=== Goal of the exercise ===
Each line from the top of the listing through the one holding "S.camera = cam" should be restated word for word, with nothing added and no pictures.

-- Begin Supplied data --

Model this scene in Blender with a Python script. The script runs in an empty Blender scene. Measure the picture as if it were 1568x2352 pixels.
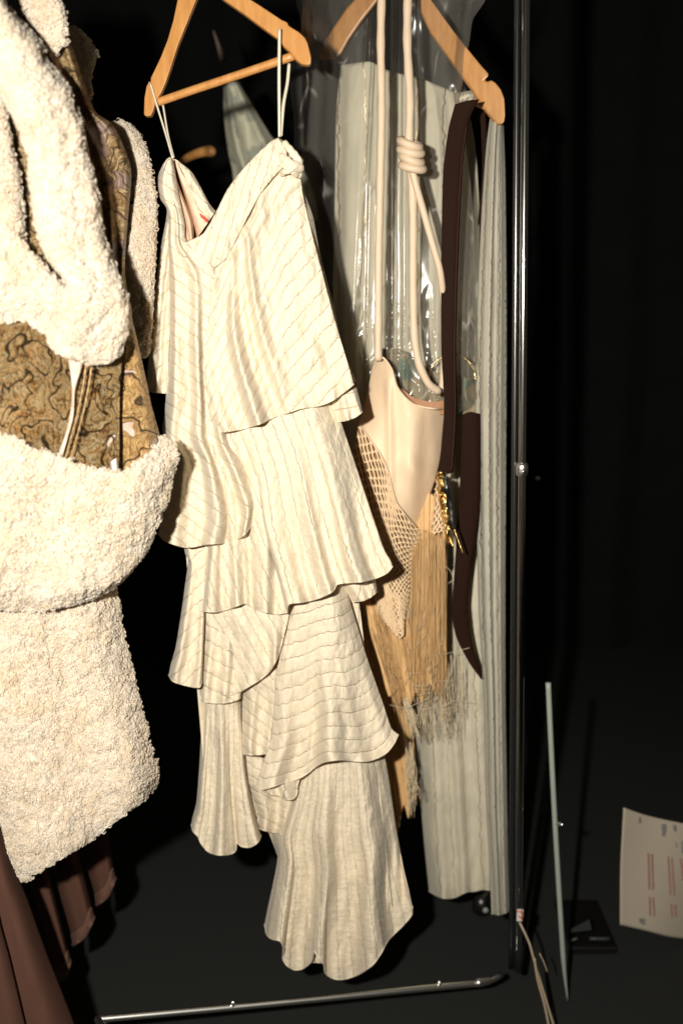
import bpy, math, random
import numpy as np
from math import radians, sin, cos, pi

random.seed(7)
RNG = np.random.default_rng(11)
S = bpy.context.scene
COL = S.collection

# ------------------------------------------------------------------ camera
PITCH = radians(12.0)
CAM_Z = 1.40
cam_d = bpy.data.cameras.new('camera')
cam = bpy.data.objects.new('camera', cam_d); COL.objects.link(cam)
cam.location = (0, 0, CAM_Z)
cam.rotation_euler = (radians(90) - PITCH, 0, 0)
cam_d.sensor_fit = 'VERTICAL'; cam_d.sensor_height = 36; cam_d.sensor_width = 24
cam_d.lens = 35; cam_d.clip_start = 0.05; cam_d.clip_end = 60
cam_d.dof.use_dof = True; cam_d.dof.focus_distance = 1.50; cam_d.dof.aperture_fstop = 2.4
S.camera = cam

# ------------------------------------------------------------------ world, exposure
w = bpy.data.worlds.new('World'); S.world = w; w.use_nodes = True
bg = w.node_tree.nodes['Background']
bg.inputs[0].default_value = (1.0, 0.82, 0.60, 1); bg.inputs[1].default_value = 0.035
S.view_settings.view_transform = 'Standard'; S.view_settings.look = 'None'
S.view_settings.exposure = 0; S.view_settings.gamma = 1
S.view_settings.use_curve_mapping = False

# ------------------------------------------------------------------ the camera flash, held just left of and above the lens
fl = bpy.data.lights.new('flash', 'SPOT')
fl.energy = 188; fl.color = (1.0, 0.955, 0.865); fl.shadow_soft_size = 0.018
fl.spot_size = radians(140); fl.spot_blend = 1.0
flo = bpy.data.objects.new('flash', fl); COL.objects.link(flo)
flo.location = (-0.18, 0.0, CAM_Z + 0.07)
from mathutils import Vector
flo.rotation_euler = (Vector((-0.20, 1.4, CAM_Z - 0.17)) - flo.location).to_track_quat('-Z', 'Y').to_euler()

# ------------------------------------------------------------------ photo measure -> place
FPX = 35 / 36 * 2352.0
def P(x, y, Y):
    """point at distance Y (metres, level) seen at photo position x, y (of 1568 x 2352)"""
    x = np.asarray(x, float); y = np.asarray(y, float); Y = np.asarray(Y, float)
    cx = (x - 784) / FPX; cy = (1176 - y) / FPX
    dy = cos(PITCH) + cy * sin(PITCH); dz = -sin(PITCH) + cy * cos(PITCH)
    t = Y / dy
    return np.stack([cx * t, Y + 0 * t, CAM_Z + dz * t], -1)

# ------------------------------------------------------------------ helpers
def link(o, parent=None):
    COL.objects.link(o)
    if parent is not None: o.parent = parent
    return o

def org(parent):
    v = np.zeros(3)
    p = parent
    while p is not None:
        v += np.array(p.location); p = p.parent
    return v

def mk(name, V, F, mat, parent=None, uv=None, smooth=True, thick=0.0, origin=None):
    V = np.asarray(V, np.float64).reshape(-1, 3)
    o0 = org(parent)
    if parent is None and origin is not None:
        o0 = np.array(origin, float)
    me = bpy.data.meshes.new(name)
    if isinstance(F, np.ndarray): Fl = [F]
    else: Fl = F
    if len(Fl) and isinstance(Fl[0], np.ndarray):
        n = sum(f.size for f in Fl); nf = sum(len(f) for f in Fl)
        idx = np.concatenate([f.ravel() for f in Fl]).astype(np.int32)
        tot = np.concatenate([np.full(len(f), f.shape[1]) for f in Fl]).astype(np.int32)
        st = np.concatenate([[0], np.cumsum(tot)[:-1]]).astype(np.int32)
        me.vertices.add(len(V)); me.vertices.foreach_set('co', (V - o0).astype(np.float32).ravel())
        me.loops.add(n); me.loops.foreach_set('vertex_index', idx)
        me.polygons.add(nf); me.polygons.foreach_set('loop_start', st); me.polygons.foreach_set('loop_total', tot)
        me.update(calc_edges=True)
    else:
        me.from_pydata((V - o0).tolist(), [], Fl); me.update()
        idx = np.array([i for f in Fl for i in f])
    me.validate()
    if uv is not None:
        l = me.uv_layers.new(name='UVMap')
        l.data.foreach_set('uv', np.asarray(uv, np.float32)[idx].ravel())
    me.polygons.foreach_set('use_smooth', [smooth] * len(me.polygons))
    if mat is not None: me.materials.append(mat)
    o = bpy.data.objects.new(name, me); link(o, parent)
    if parent is None and origin is not None: o.location = origin
    if thick:
        m = o.modifiers.new('solid', 'SOLIDIFY'); m.thickness = thick; m.offset = 0
    return o

def thing(name, label, cat, loc, group=None):
    o = bpy.data.objects.new(name, None); link(o); o.location = loc
    o.empty_display_size = 0.05
    o['label'] = label; o['category'] = cat
    if group: o['group'] = group
    return o
def tag(o, label, cat, group=None):
    o['label'] = label; o['category'] = cat
    if group: o['group'] = group
    return o
def struct(o): o['kind'] = 'structure'; return o

def cr(pts, n):
    """smooth curve through points, n samples by arc length"""
    p = np.asarray(pts, float)
    if len(p) == 2:
        t = np.linspace(0, 1, n)[:, None]; return p[0] * (1 - t) + p[1] * t
    q = np.vstack([2 * p[0] - p[1], p, 2 * p[-1] - p[-2]])
    out = []
    for i in range(1, len(q) - 2):
        t = np.linspace(0, 1, 24, endpoint=False)[:, None]
        a, b, c, d = q[i - 1], q[i], q[i + 1], q[i + 2]
        # centripetal-ish tension
        m1 = (c - a) * 0.42; m2 = (d - b) * 0.42
        lim = np.linalg.norm(c[:2] - b[:2])
        for m in (m1, m2):
            L = np.linalg.norm(m[:2])
            if L > lim: m *= lim / L
        h = (2 * t**3 - 3 * t**2 + 1) * b + (t**3 - 2 * t**2 + t) * m1 + (-2 * t**3 + 3 * t**2) * c + (t**3 - t**2) * m2
        out.append(h)
    out = np.vstack(out + [p[-1:]])
    s = np.concatenate([[0], np.cumsum(np.linalg.norm(np.diff(out[:, :2], axis=0), axis=1))])
    s /= s[-1]
    t = np.linspace(0, 1, n)
    return np.stack([np.interp(t, s, out[:, k]) for k in range(out.shape[1])], -1)

def _h(i, j, seed):
    n = (i * 374761393 + j * 668265263 + seed * 1442695041) & 0xffffffff
    n = ((n ^ (n >> 13)) * 1274126177) & 0xffffffff
    return ((n ^ (n >> 16)) & 0xffff) / 65535.0
def noise(x, y, seed=0):
    x = np.asarray(x, float); y = np.asarray(y, float)
    i = np.floor(x).astype(np.int64); j = np.floor(y).astype(np.int64)
    f = x - i; g = y - j; f = f * f * (3 - 2 * f); g = g * g * (3 - 2 * g)
    a = _h(i, j, seed); b = _h(i + 1, j, seed); c = _h(i, j + 1, seed); d = _h(i + 1, j + 1, seed)
    return (a * (1 - f) + b * f) * (1 - g) + (c * (1 - f) + d * f) * g - 0.5
def fbm(x, y, seed=0, o=3):
    r = 0; a = 1
    for k in range(o): r = r + a * noise(x * 2**k, y * 2**k, seed + k); a *= 0.5
    return r
def worley(x, y, seed=0):
    x = np.asarray(x, float); y = np.asarray(y, float)
    i = np.floor(x).astype(np.int64); j = np.floor(y).astype(np.int64)
    best = np.full(x.shape, 9.0)
    for a in (-1, 0, 1):
        for b in (-1, 0, 1):
            px = i + a + _h(i + a, j + b, seed); py = j + b + _h(i + a, j + b, seed + 5)
            best = np.minimum(best, (px - x)**2 + (py - y)**2)
    return np.sqrt(best)

def coons(T, B, L, R, nu, nv):
    L = [T[0]] + list(L) + [B[0]]; R = [T[-1]] + list(R) + [B[-1]]
    t = cr(T, nu); b = cr(B, nu); l = cr(L, nv); r = cr(R, nv)
    u = np.linspace(0, 1, nu)[None, :, None]; v = np.linspace(0, 1, nv)[:, None, None]
    C = (1 - v) * t[None] + v * b[None] + (1 - u) * l[:, None] + u * r[:, None] \
        - ((1 - u) * (1 - v) * t[0] + u * (1 - v) * t[-1] + (1 - u) * v * b[0] + u * v * b[-1])
    return C, np.broadcast_to(u[..., 0], (nv, nu)), np.broadcast_to(v[..., 0], (nv, nu))

def gridF(nv, nu, off=0, rev=False):
    a = np.arange(nv * nu).reshape(nv, nu)
    f = np.stack([a[:-1, :-1], a[1:, :-1], a[1:, 1:], a[:-1, 1:]], -1).reshape(-1, 4) + off
    return f[:, ::-1].copy() if rev else f

def tubeVF(pts, rad, sides=8, off=0, cap=True, flat=1.0):
    pts = np.asarray(pts, float); n = len(pts)
    rad = np.broadcast_to(np.asarray(rad, float), (n,))
    tan = np.gradient(pts, axis=0); tan /= np.linalg.norm(tan, axis=1)[:, None] + 1e-12
    up = np.array([0.0, -1.0, 0.0])
    if abs(tan[:, 1]).mean() > 0.9: up = np.array([0, 0, 1.0])
    a = np.cross(tan, up); a /= np.linalg.norm(a, axis=1)[:, None] + 1e-9
    b = np.cross(tan, a)
    th = np.linspace(0, 2 * pi, sides, endpoint=False)
    V = pts[:, None] + rad[:, None, None] * (np.cos(th)[None, :, None] * a[:, None] + flat * np.sin(th)[None, :, None] * b[:, None])
    idx = np.arange(n * sides).reshape(n, sides) + off
    F = np.stack([idx[:-1], np.roll(idx[:-1], -1, 1), np.roll(idx[1:], -1, 1), idx[1:]], -1).reshape(-1, 4)
    V = V.reshape(-1, 3)
    if cap:
        V = np.vstack([V, pts[:1], pts[-1:]])
        c0 = off + n * sides; c1 = c0 + 1
        k = np.arange(sides); k2 = (k + 1) % sides
        F1 = np.stack([idx[0][k2], idx[0][k], np.full(sides, c0), np.full(sides, c0)], -1)
        F2 = np.stack([idx[-1][k], idx[-1][k2], np.full(sides, c1), np.full(sides, c1)], -1)
        return V, F, np.vstack([F1[:, :3], F2[:, :3]])
    return V, F, np.zeros((0, 3), int)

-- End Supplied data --

=== Solution to this problem ===
Model this scene in Blender with a Python script. The script runs in an empty Blender scene. Measure the picture as if it were 1568x2352 pixels.
import bpy, math, random
import numpy as np
from math import radians, sin, cos, pi

random.seed(7)
RNG = np.random.default_rng(11)
S = bpy.context.scene
COL = S.collection

# ------------------------------------------------------------------ camera
PITCH = radians(12.0)
CAM_Z = 1.40
cam_d = bpy.data.cameras.new('camera')
cam = bpy.data.objects.new('camera', cam_d); COL.objects.link(cam)
cam.location = (0, 0, CAM_Z)
cam.rotation_euler = (radians(90) - PITCH, 0, 0)
cam_d.sensor_fit = 'VERTICAL'; cam_d.sensor_height = 36; cam_d.sensor_width = 24
cam_d.lens = 35; cam_d.clip_start = 0.05; cam_d.clip_end = 60
cam_d.dof.use_dof = True; cam_d.dof.focus_distance = 1.50; cam_d.dof.aperture_fstop = 2.4
S.camera = cam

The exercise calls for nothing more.